Answer with nothing but a number: how many lines include the word "empty"?

── Task data ──

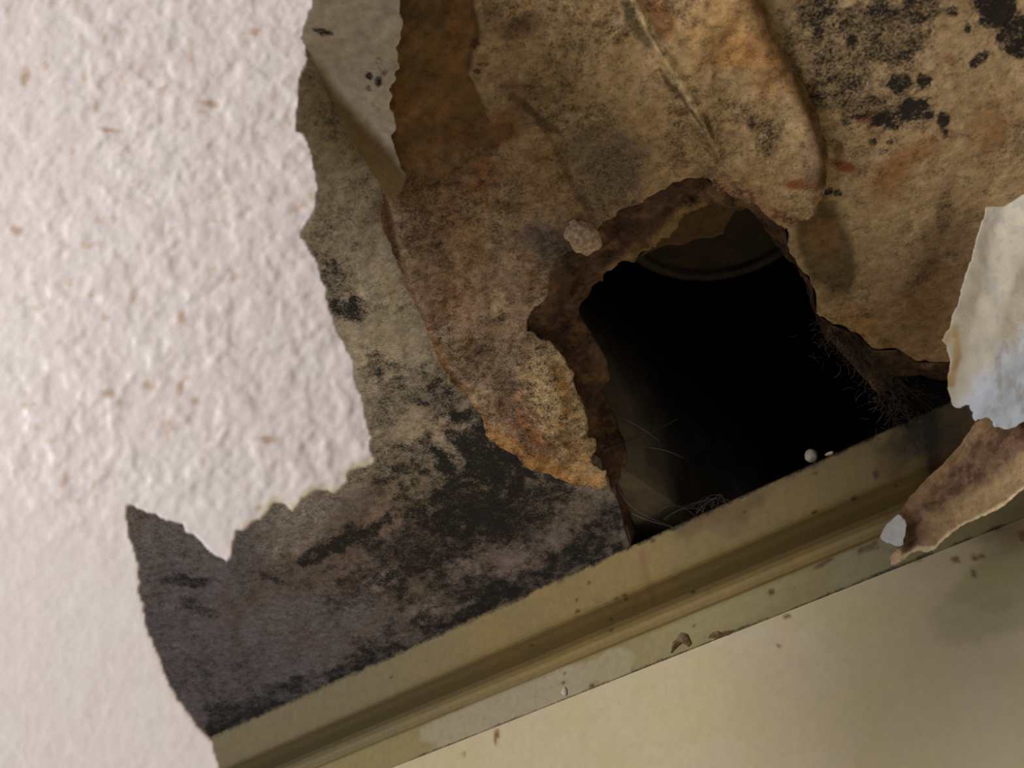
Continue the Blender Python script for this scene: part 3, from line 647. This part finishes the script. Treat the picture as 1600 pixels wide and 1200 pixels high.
# ------------------------------------------------------------------ large textured sheet hanging at the left
FLAP = [(486,-200),(489,-60),(488,0),(487,25),(481,40),(472,60),(478,85),(480,105),(470,125),(468,145),(466,170),(464,200),(462,215),(475,220),(483,240),(490,270),(496,300),(494,330),(485,355),(472,375),(468,383),(480,395),(490,410),(500,440),(510,460),(513,490),(522,515),(535,540),(545,560),(553,590),(558,615),(567,640),(573,670),(580,690),(577,705),(583,730),(560,736),(544,741),(542,760),(521,775),(502,769),(476,782),(459,803),(446,792),(431,788),(420,802),(412,816),(397,816),(388,829),(369,831),(366,850),(360,881),(337,870),(322,859),(307,840),(292,834),(289,823),(262,817),(244,806),(221,799),(208,786),(202,797),(202,821),(210,851),(221,881),(217,896),(222,908),(219,919),(229,945),(230,975),(240,997),(248,1020),(259,1050),(277,1084),(281,1095),(307,1129),(334,1159),(336,1174),(342,1189),(344,1205),(352,1290),(360,1400),(-600,1400),(-600,-480),(486,-480)]
N_in = None
def frame_from_depths(pts):
    P = [at_depth([p[:2]], p[2])[0] for p in pts]
    n = nrm(np.cross(P[1] - P[0], P[2] - P[0]))
    if n @ (P[0] - CAM) < 0: n = -n            # pointing away from the viewer
    u = nrm((P[1] - P[0]) - n * ((P[1] - P[0]) @ n)); v = np.cross(n, u)
    return P[0], u, v, n
P0, U, V_, Nf = frame_from_depths([(250, 600, .480), (900, 600, .500), (250, -300, .528)])
def paint_flap(px, L):
    x, y = px[:, 0], px[:, 1]; n = len(px); c = np.tile(lin((226, 215, 213)), (n, 1)); m = np.zeros(n)
    t = fbm(x, y, 34, 4, 91); c = mixc(c, (226, 218, 216), sstep(.5, .65, fbm(x, y, 130, 3, 92)) * .6)
    rough_zone = 1 - sstep(760, 860, y)
    pit = fbm(x * 1.0, y * .8, 15, 4, 95)
    c = mixc(c, (196, 168, 136), sstep(.62, .80, pit) * (.1 + .35 * rough_zone) * (.4 + .9 * sstep(.45, .6, t)))
    c = mixc(c, (204, 190, 156), (1 - sstep(3, 14, segdist(px, [(583,730),(544,741),(542,760),(521,775),(502,769),(476,782),(459,803),(431,788),(412,816),(388,829)]) + (pit - .5) * 14)) * .8)
    c = mixc(c, (206, 190, 170), (1 - sstep(2, 9, segdist(px, [(202,797),(221,881),(219,919),(248,1020),(281,1095),(334,1159),(344,1205)]) + (pit - .5) * 12)) * .6)
    for bx, by, r1, r2 in ((418,694,13,6),(285,618,5,12),(237,612,9,6),(175,623,10,7),(308,636,8,6),(288,510,6,10),(42,128,7,14),(398,60,7,6),(30,368,9,7),(153,178,4,9),(405,797,4,4),(330,175,14,5),(175,215,14,4)):
        c = mixc(c, (176, 142, 104), blob(px, bx, by, r1, r2, 10, .7, .6, 8) * .7)
    return c, m
def disp_flap(px, L):
    x, y = px[:, 0], px[:, 1]
    rz = .18 + .82 * (1 - sstep(740, 900, y)) * (.35 + .65 * sstep(-80, 160, x))
    a = fbm(x * .95, y * 1.05, 30, 3, 71); b6 = fbm(x, y, 13, 3, 73); ridg = 1 - np.abs(fbm(x, y, 24, 3, 79) - .5) * 6
    d = (sstep(.38, .64, a) * .00042 + (b6 - .5) * .00050 + np.clip(ridg, 0, 1) * .0002) * rz
    d += (fbm(x, y, 9, 2, 75) - .5) * .00010
    d += .010 * np.sin((x + 150) / 320.) * np.exp(-((y - 500) / 500.) ** 2)          # gentle billow
    # overlap fold of the lower piece
    r = segdist(px, [(205,790),(245,805)]); d += .0
    return d
flap = sheet('hanging_textured_sheet', P0, U, V_, rough_line(FLAP, 2.8, True, 3, 41), mat_painted('textured_ceiling_paint', 1.33, con=.08, mottle=.04, bump=.25, bumpscale=420, rough=.32, spec=.5, dist=.0007),
             .00085, .0018, disp=disp_flap, paint=paint_flap,
             label='large pinkish-white rough textured ceiling sheet hanging at the left with jagged edge', cat='ceiling sheet')

# ------------------------------------------------------------------ torn flap hanging at the right
SKIN = [(1700,-60),(1640,120),(1600,217),(1578,240),(1570,262),(1555,307),(1540,356),(1525,405),(1510,450),(1506,467),(1491,512),(1479,531),(1487,544),(1491,561),(1489,610),(1494,628),(1502,640),(1519,631),(1523,645),(1525,659),(1535,655),(1544,651),(1553,659),(1555,668),(1570,671),(1585,668),(1600,659),(1650,620),(1800,560),(1900,300),(1900,-60)]
P0r, Ur, Vr, Nr = frame_from_depths([(1550, 600, .70), (1750, 600, .70), (1600, 100, .69)])
rf = empty('hanging_torn_flap', tuple(at_depth([(1570, 640)], .70)[0]), label='pale torn plaster flap with brown underside hanging over the moulding at right', cat='plaster flap')
def paint_skin(px, L):
    x, y = px[:, 0], px[:, 1]; n = len(px); c = np.tile(lin((196, 186, 166)), (n, 1)); m = np.zeros(n)
    b7 = sstep(0, 60, (y - 560) + (x - 1540) * 1.2 + (fbm(x, y, 30, 3, 5) - .5) * 60); c = mixc(c, (196, 202, 212), b7)
    c = mixc(c, (170, 166, 160), sstep(.56, .68, fbm(x * 1.6, y * .8, 16, 4, 8)) * .6 * sstep(1510, 1560, x))
    c = mixc(c, (186, 160, 112), line(px, [(1484,530),(1496,520)], 10, .6, .5) * .7)
    c = mixc(c, (176, 140, 86), line(px, [(1500,525),(1502,560),(1493,600)], 6, .6, .6) * .8)
    return c, m
sheet('painted_face', P0r, Ur, Vr, rough_line(SKIN, 2.5, True, 3, 51), mat_painted('weathered_white_skin', 1.25, mottle=.08, bump=.4, rough=.6), .0008, .0022,
      disp=lambda px, L: (fbm(px[:, 0], px[:, 1], 60, 3, 1) - .5) * .006 + .010 * sstep(1530, 1500, px[:, 0]) * 0 - .006 * (1 - sstep(0, 50, px[:, 0] - (1600 - (px[:, 1] - 217) * .27))), paint=paint_skin, parent=rf)
rf.children[0]['label'] = 'smooth off-white to bluish painted face'
TONG = [(1620,600),(1560,640),(1532,655),(1517,672),(1492,707),(1460,740),(1430,772),(1405,805),(1416,822),(1410,851),(1390,872),(1391,884),(1405,880),(1420,868),(1435,862),(1448,864),(1462,857),(1472,848),(1485,837),(1500,824),(1525,812),(1550,800),(1575,785),(1600,764),(1660,710),(1800,620),(1780,560)]
P0t, Ut, Vt_, Nt_ = frame_from_depths([(1400, 840, .748), (1600, 720, .722), (1540, 660, .722)])
def paint_tong(px, L):
    x, y = px[:, 0], px[:, 1]; n = len(px); c = np.tile(lin((146, 118, 90)), (n, 1)); m = np.zeros(n)
    s = (y - 884) + (x - 1391) * .58     # across the tongue, 0 at the lower edge
    st = fbm(x * .8 + y, (y * .7 - x * .9) * .6, 16, 4, 14)
    core = line(px, [(1420,830),(1480,775),(1560,700),(1640,650)], 34, .35, .35, 24)
    c = mixc(c, (112, 86, 68), core * .85); c = mixc(c, (78, 56, 44), core * sstep(.5, .62, st) * .7); c = mixc(c, (150, 122, 100), core * sstep(.62, .72, fbm(x, y, 14, 3, 18)) * .5)
    c = mixc(c, (168, 142, 104), line(px, [(1470,825),(1530,785),(1600,740),(1650,700)], 20, .8, .3) * .7); c = mixc(c, (156, 130, 100), line(px, [(1425,790),(1490,720),(1530,670)], 12, .7, .4) * .6)
    c = mixc(c, (216, 194, 156), line(px, [(1391,884),(1435,862),(1462,857),(1485,837),(1525,812),(1575,785),(1600,764),(1660,710)], 4.5, .6, .5, 10) * .95)
    c = mixc(c, (198, 170, 140), line(px, [(1391,880),(1400,868)], 9, .6, .4) * .9)
    return c, m
tf = sheet('torn_paper_tongue', P0t, Ut, Vt_, rough_line(TONG, 2.2, True, 3, 61), mat_painted('brown_torn_paper', 1.85, mottle=.3, bump=1.0, bumpscale=500, rough=.9, dist=.0016), .0008, .0022,
      disp=lambda px, L: (fbm(px[:, 0], px[:, 1], 22, 4, 1) - .5) * .004 - .005 * (line(px, [(1420,825),(1480,775),(1560,700),(1640,650)], 36, .8, .2)), paint=paint_tong, parent=rf)
put(tf, label='brown fibrous torn underside with a pale lower edge')
TIP = [(1405,804),(1385,820),(1375,839),(1381,846),(1390,849),(1402,853),(1411,852),(1414,838),(1417,822),(1411,812)]
P0q = at_depth([(1400, 830)], .742)[0]
sheet('pale_tip', P0q, Ut, Vt_, rough_line(TIP, 1.5, True, 2, 5), mat_simple('bluish_white_tip', (236, 240, 246), (252, 253, 255), 300, .7), .0006, .002,
      disp=lambda px, L: (fbm(px[:, 0], px[:, 1], 14, 3, 9) - .5) * .002, parent=rf)
rf.children[-1]['label'] = 'bluish white folded tip'

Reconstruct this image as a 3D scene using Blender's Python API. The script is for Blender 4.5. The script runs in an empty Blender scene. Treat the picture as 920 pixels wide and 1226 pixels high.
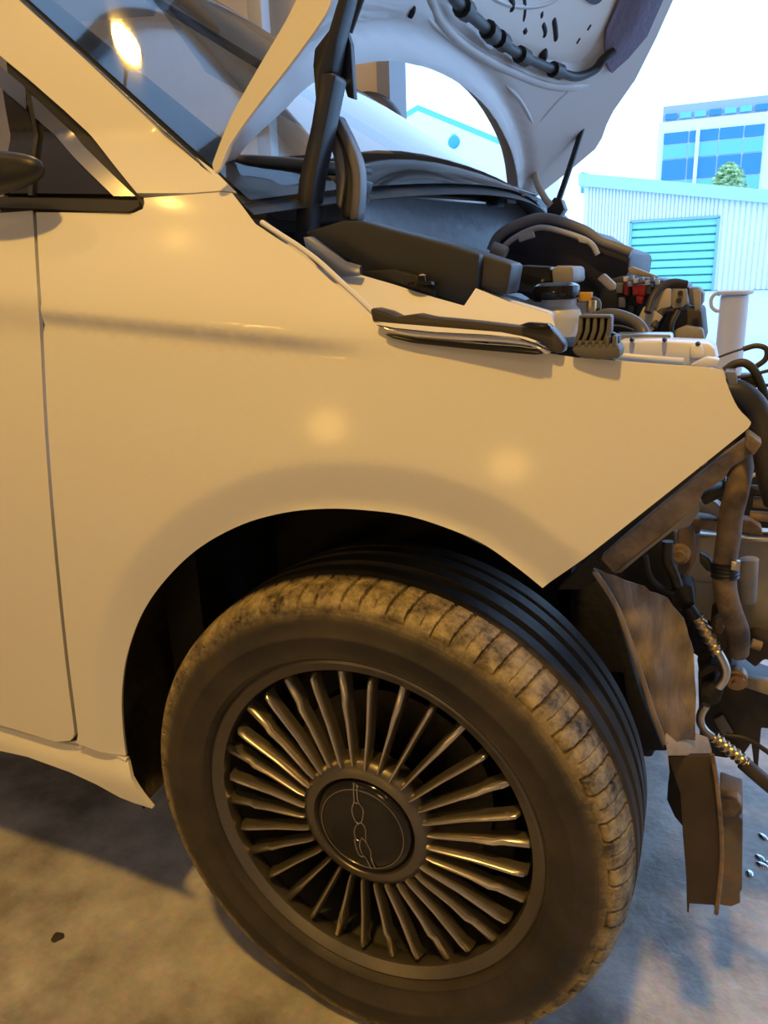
import bpy, bmesh, math, random
import numpy as np
from mathutils import Vector, Matrix
from mathutils.geometry import delaunay_2d_cdt
random.seed(7)
sc = bpy.context.scene
COL = sc.collection
D = math.pi/180

# ---------------------------------------------------------------- camera
F = 920.0
CAM = np.array([0.343, -0.677, 0.930])
YAW, PITCH, ROLL = 24*D, 17*D, 2*D
def cam_axes():
    fwd0 = np.array([-math.sin(YAW), math.cos(YAW), 0]); right0 = np.array([math.cos(YAW), math.sin(YAW), 0]); up0 = np.array([0, 0, 1.0])
    w = fwd0*math.cos(PITCH)-up0*math.sin(PITCH); up = up0*math.cos(PITCH)+fwd0*math.sin(PITCH)
    return right0*math.cos(ROLL)-up*math.sin(ROLL), up*math.cos(ROLL)+right0*math.sin(ROLL), w
RX, UY, WZ = cam_axes()
cd = bpy.data.cameras.new('camera'); cd.sensor_fit = 'HORIZONTAL'; cd.sensor_width = 36; cd.lens = 36*F/920
cd.clip_start = .02; cd.clip_end = 500
cam = bpy.data.objects.new('camera', cd); COL.objects.link(cam)
m = Matrix.Identity(4)
for i in range(3):
    m[i][0] = RX[i]; m[i][1] = UY[i]; m[i][2] = -WZ[i]; m[i][3] = CAM[i]
cam.matrix_world = m
sc.camera = cam

# ---------------------------------------------------------------- world, view, lights
wd = bpy.data.worlds.new('overcast_sky'); sc.world = wd; wd.use_nodes = True
bg = wd.node_tree.nodes['Background']; bg.inputs[0].default_value = (.37, .61, 1.0, 1); bg.inputs[1].default_value = 3.4
sc.view_settings.view_transform = 'Standard'; sc.view_settings.look = 'None'; sc.view_settings.gamma = 1
sc.view_settings.use_curve_mapping = False; sc.view_settings.exposure = 0.0
WARM = (1.0, .575, .115)
LAMPS = [  # location, direction, watts, radius : sodium lamps of the workshop, last two added as warm fill
    ((-2.55, -.53, 4.2), (.1, .1, -1), 8, .05),
    ((.25, -1.55, 4.2), (0, .15, -1), 104, .14),
    ((-1.90, 2.60, 4.2), (0, 0, -1), 40, .09),
    ((-3.10, -6.5, 1.52), (.3, 1, -.1), 24, .36),
    ((.04, -6.5, .92), (0, 1, -.05), 17, .32),
    ((-3.6, -4.6, 4.2), (.2, .2, -1), 24, .14),
    ((2.6, -4.6, 4.2), (-.2, .2, -1), 18, .14),
]

# ---------------------------------------------------------------- helpers
def ray(u, v):
    d = ((u-460)/F)*RX - ((v-613)/F)*UY + WZ
    return d
def at(u, v, y):
    d = ray(u, v); return Vector(CAM + d*((y-CAM[1])/d[1]))
def atx(u, v, x):
    d = ray(u, v); return Vector(CAM + d*((x-CAM[0])/d[0]))
def atz(u, v, z):
    d = ray(u, v); return Vector(CAM + d*((z-CAM[2])/d[2]))
def hit(u, v, g, t0=.3, t1=4.0, n=500):
    """first root of g(P) along the pixel's ray"""
    d = ray(u, v); prev = None; pt = t0
    for i in range(n+1):
        t = t0+(t1-t0)*i/n; val = g(CAM+d*t)
        if prev is not None and prev*val <= 0:
            a, b = pt, t
            for _ in range(30):
                c = (a+b)/2
                if g(CAM+d*a)*g(CAM+d*c) <= 0: b = c
                else: a = c
            return CAM+d*(a+b)/2
        prev = val; pt = t
    return None
def spl(pts, n=6, closed=False):
    """Catmull-Rom through points of any dimension"""
    P = [np.array(p, float) for p in pts]; out = []
    N = len(P)
    rng = range(N) if closed else range(N-1)
    for i in rng:
        p1, p2 = P[i], P[(i+1) % N]
        p0 = P[(i-1) % N] if (closed or i > 0) else 2*p1-p2
        p3 = P[(i+2) % N] if (closed or i+2 < N) else 2*p2-p1
        for k in range(n):
            t = k/n
            out.append(.5*((2*p1)+(p2-p0)*t+(2*p0-5*p1+4*p2-p3)*t*t+(-p0+3*p1-3*p2+p3)*t**3))
    if not closed: out.append(P[-1])
    return [tuple(o) for o in out]

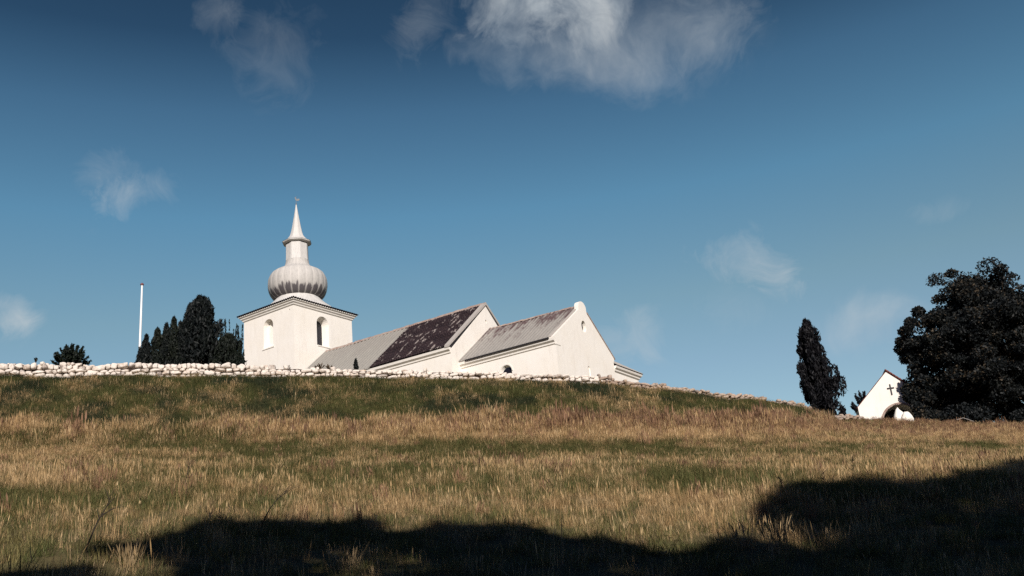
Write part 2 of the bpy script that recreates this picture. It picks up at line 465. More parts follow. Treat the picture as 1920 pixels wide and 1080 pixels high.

───

__Exercise response__. 2